Le pitch le plus barré de Cannes. Ou de l'année. Ou même de la décennie.
Et au service de celui-ci, un casting flamboyant. C'est dire si la chose est excitante.
Et The Lobster, prix du jury mérité à Cannes, ne déçoit pas nos attentes.
Car The Lobster est une originalité à lui tout seul. Rien, absolument rien n'est déjà vu. Et c'est là la marque la plus impressionnante du réalisateur grec Yórgos Lánthimos, qui est en tête de liste des réalisateur à surveiller au plus près. Avec un style on ne peut plus démarqué, un décalage permanent toujours teinté d'un peu de classe anglaise, The Lobster dévoile le talent incontrolable d'un auteur en marge, mais pourtant si à propos.
The Lobster ne sonne jamais faux. Son scénario déjanté est assumé jusqu'au bout. Et les acteurs, prestigieux, s'y livrent avec un talent mais un plaisir évident.
Colin Farrell en tête, bide en avant, corps bouffi, gestes mous, regard baveux. Mais une délicatesse, une naïveté éblouissante qui font de ce rôle transformiste, de cette mutation presque, l'une de ses plus belles performances.
Lunettes devant des yeux gros d'une insouciance presque enfantine mais qui se révélera plus tard déterminée, il se livre à ces autorités qui obligent tout célibataire à trouver l'âme sœur en 45 jours.
Ce qui frappe c'est le cynisme dans lequel baigne le film. Le voir au cinéma est une expérience ; celle de découvrir à qui parlera cet humour, on ne peut plus absurde, souvent tellement perché qui laisse place à de l'incertitude. Car lorsqu'on rigole on se demande et si on en a le droit, et si c'est le bon moment. Car ce que l'on voit n'est en fait pas si drôle ; société dystopique, mort de la relation inter-subjective, division de l'humanité en deux castes qui chacune répondent à l'autre par la violence.

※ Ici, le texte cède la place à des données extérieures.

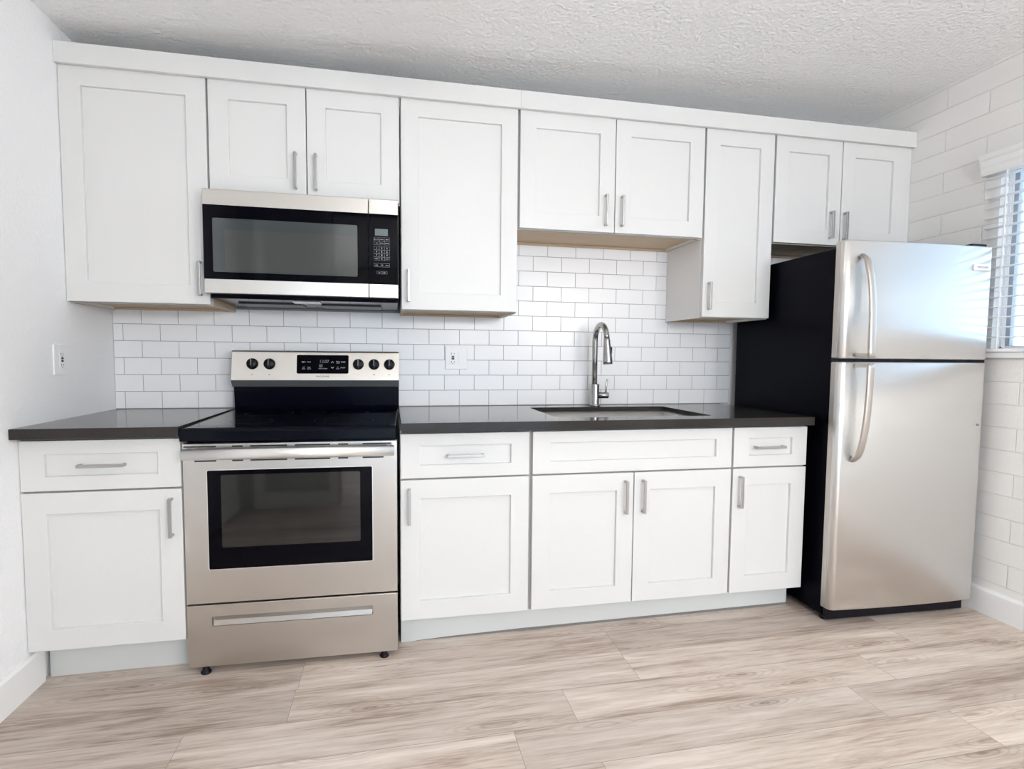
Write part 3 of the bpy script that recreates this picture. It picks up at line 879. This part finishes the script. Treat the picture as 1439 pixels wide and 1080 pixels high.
# oven door
dz0, dz1 = .2555, .8455
wx0, wx1, wz0, wz1 = .589 - RC, 1.1725 - RC, .382, .750
m = MB(); m._merge(panel_with_recess(-hw, hw, dz0, dz1, .038, wx0, wx1, wz0, wz1, .004))
od = m.build('oven_door', 'steel', rg_)
m = MB(); m.prism(rrect(wx0 - .0015, wx1 + .0015, wz0 - .0015, wz1 + .0015, .006, 4), 'y', -.0010, .0035, .0004, seg=1)
gt = m.build('glass_trim', 'handle_bright', od); gt['label'] = 'bright steel trim around the glass'
m = MB(); m.prism(rrect(wx0 + .001, wx1 - .001, wz0 + .001, wz1 - .001, .005, 4), 'y', -.0016, -.0011)
og = m.build('door_glass', 'black_glass', od)
m = MB(); m.prism(rrect(.636 - RC, 1.127 - RC, .463, .732, .006, 4), 'y', -.0022, -.0017)
m.build('viewing_window', 'oven_window', og)
# vent slots in the top and lower edge of the handle zone
m = MB()
for a, b in ((.514, .622), (.676, .713), (.738, .866), (.893, 1.019), (1.048, 1.084), (1.137, 1.244)):
    m.box(a - RC, b - RC, -.0004, .003, .8338, .8392)
for a, b in ((.549, .622), (.676, .713), (.738, .866), (.893, 1.019), (1.048, 1.084), (1.137, 1.215)):
    m.box(a - RC, b - RC, -.0004, .003, .7812, .7866)
m.build('vent_slots', 'dark_slot', od)
# broad curved handle
m = MB()
pl_ = []
for k in range(13):
    a = math.pi * k / 12
    pl_.append((-.042 - .012 * math.sin(a), .8145 + .0200 * math.cos(a)))
pl_ += [(-.030, .797), (-.030, .832)]
m.prism(pl_, 'x', -hw + .012, hw - .010, smooth=True)
for xx in (-hw + .012, hw - .040):
    m.box(xx, xx + .028, -.0305, -.0002, .798, .832, .003)
m.build('oven_handle', 'handle_bright', od)
# glass cooktop with black front rail
m = MB()
m.prism([(-.040, .862), (-.040, .896), (-.034, .9045), (-.028, .907), (.645, .9115), (.645, .895), (.040, .890), (.036, .862)], 'x', -hw + .006, hw - .0035, .0015)
ck = m.build('cooktop', 'black_enamel', rg_)
m = MB(); zg = .9085
m.quad([(-hw + .022, -.02, .9079), (hw - .024, -.02, .9079), (hw - .024, .628, .9122), (-hw + .022, .628, .9122)])
m.box(-hw + .022, hw - .024, -.018, .628, .906, .9075)
m.build('glass_top', 'black_glass', ck)
def ring(cx, cy, r, w=.0012):
    t = bmesh.new(); n = 56; m = MB()
    zz = lambda y: .9079 + (y + .02) / .648 * .0043 + .0003
    for k in range(n):
        a0, a1 = 2 * math.pi * k / n, 2 * math.pi * (k + 1) / n
        P = [(cx + q_ * math.cos(a), cy + q_ * math.sin(a)) for q_, a in ((r, a0), (r, a1), (r + w, a1), (r + w, a0))]
        t.faces.new([t.verts.new((x, y, zz(y))) for x, y in P])
    m._merge(t); m.build('burner_ring', 'ring_print', ck)
for cx, cy, r in ((-.18, .16, .075), (-.18, .46, .098), (.17, .16, .115), (.17, .16, .075), (.17, .46, .075), (0, .5, .05)):
    ring(cx, cy, r)
# backguard
bgx0, bgx1 = -hw + .010, hw + .0055
yb0 = .598
m = MB(); m.prism([(yb0 + .012, .911), (yb0 + .008, .93), (yb0 + .002, 1.022), (.655, 1.022), (.655, .911)], 'x', bgx0 + .003, bgx1 - .001, .002)
bgd = m.build('backguard', 'black_enamel', rg_)
m = MB()
pp = [(yb0 - .030, 1.0535), (yb0 - .006, 1.184), (yb0 + .002, 1.190), (.655, 1.190), (.655, 1.023), (yb0 - .004, 1.023)]
m.prism(pp, 'x', bgx0, bgx1, .002, 0)
cp = m.build('control_panel', 'steel', rg_)
m = MB(); m.prism([(yb0 - .0305, 1.0525), (yb0 - .0055, 1.0225), (yb0 - .003, 1.0215), (yb0 - .0275, 1.0525)], 'x', bgx0 - .0006, bgx1 + .0006)
m.build('lower_lip', 'steel_dark', cp)
# panel surface: y as a function of z on the slanted face
def ypan(z): return yb0 - .030 + (z - 1.0535) * (.024 / .1305)
tilt = math.atan2(.024, .1305)
cx_ = lambda x: x - RC + .0065
for x in (.603, .677, 1.0745, 1.147, 1.2185):
    zc_ = 1.128
    m = MB()
    m.lathe([(.0255, 0), (.0255, -.003), (.0225, -.006), (.0215, -.020), (.0195, -.0225)], (0, 0, 0), 'y', 32)
    m.box(-.0045, .0045, -.030, -.018, -.021, .021, .0015, 2)
    k = m.build('knob', 'black_plastic', cp)
    k.location = (cx_(x), ypan(zc_) - .0006, zc_); k.rotation_euler = (-tilt, 0, random.uniform(-.02, .02))
    mk_ = MB(); mk_.box(-.0007, .0007, -.0304, -.0298, -.012, .020)
    mo = mk_.build('pointer', 'white_print', k)
# display
dsp = bpy.data.objects
m = MB(); m.prism(rrect(-.1165, .1165, -.044, .044, .006, 4), 'y', -.003, 0)
ds = m.build('display', 'black_glass', cp)
zc_ = 1.127; ds.location = (cx_(.9135), ypan(zc_) - .0004, zc_); ds.rotation_euler = (-tilt, 0, 0)
m = MB()
FS = -.0034
def tx(s, x, z, size, mi=0, sx=1.0): m.text(s, (x, FS, z), size, mi=mi, sx=sx)
tx('12:07', .006, .013, .020)
m.build('clock_digits', 'grey_print', ds)
m = MB()
tx('bake', -.086, .011, .0085); tx('broil', -.062, .011, .0085)
tx('self', -.086, -.014, .007); tx('clean', -.086, -.0215, .007); tx('keep', -.062, -.014, .007); tx('warm', -.062, -.0215, .007)
tx('OVEN', -.009, -.004, .006); tx('TEMP', -.009, -.0125, .006); tx('DOOR LOCKED', .000, -.0205, .0055)
for s in (1, -1):
    zz = .011 if s > 0 else -.016; ar = MB()
    for sg in (1, -1):
        t = bmesh.new()
        P = [(.043, zz + s * .004), (.043 + sg * .006, zz - s * .003), (.043 + sg * .006, zz - s * .0052), (.043, zz + s * .0018)]
        t.faces.new([t.verts.new((x, FS, z)) for x, z in P]); ar._merge(t, 0)
    ar.build('arrow_icon', 'white_print', ds)
tx('timer', .068, .014, .0075); tx('on/off', .068, .0065, .0065); tx('STOP', .092, .011, .0085)
tx('set', .067, -.013, .006); tx('clock', .067, -.0205, .0065); tx('START', .091, -.016, .0075)
m.build('display_markings', 'white_print', ds)
m = MB()
zc2 = 1.0705
m.text('FRIGIDAIRE', (cx_(.913), ypan(zc2) - .0007, zc2), .0105, rot=(math.pi / 2 - tilt, 0, 0), sx=1.15)
m.build('brand_lettering', 'dark_print', cp)
zk = 1.079
for x, s in ((.603, 'LF'), (.677, 'LR'), (1.0745, '+'), (1.147, 'RR'), (1.2185, 'RF')):
    m = MB(); m.text(s, (cx_(x), ypan(zk) - .0007, zk), .009, rot=(math.pi / 2 - tilt, 0, 0))
    m.build('knob_marking', 'dark_print', cp)
# feet
for x, y in ((.566 - RC, -.034), (1.213 - RC, -.034), (.568 - RC, .6), (1.213 - RC, .6)):
    zf = fz_at(x)
    MB().lathe([(.017, zf), (.019, zf + .006), (.013, zf + .010), (.010, .036 if y > .3 else .0155)], (x, y + .045, 0), 'z', 16).build('foot', 'black_plastic', rg_)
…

Le constat est tragique, l'ambiance l'est tout autant. Les idées de réflexions fusent dans tous les sens (sur l'amour comme uniquement trait commun entre deux personnes ? sur la nécessité radicale de se placer dans une cas(t)e ?, ...)
En cela, s'il nous fait très souvent mourir de rire (franchement, on se bidonne comme un cochon à certains passage), le film nous laisse un goût amer dans la bouche.
La faute aussi peut-être à une dernière demie-heure qui se cherche et par la même occasion nous perd, trop longue face au déluge d'invention du début. Cela gâche un peu l'ensemble.
Mais propose un tournant véritable au film, le précipitant dans un tragique romantique qu'on n'imaginait aux premiers abords.
Il y aurait beaucoup à dire, à analyser.
Entre deux séquences d'une drôlerie absolue, Yórgos Lánthimos nous assène avec une froideur et une insensibilité rare une violence autant physique que psychologique.
Le film n'est pas à mettre entre toutes les mains.
Et heureusement.
Car c'est un bel et étrange objet que voilà.
NB : un grand bravo pour l'idée que Nick Cave fait sortir les gens de l'individualisme moqué que provoque la musique électronique.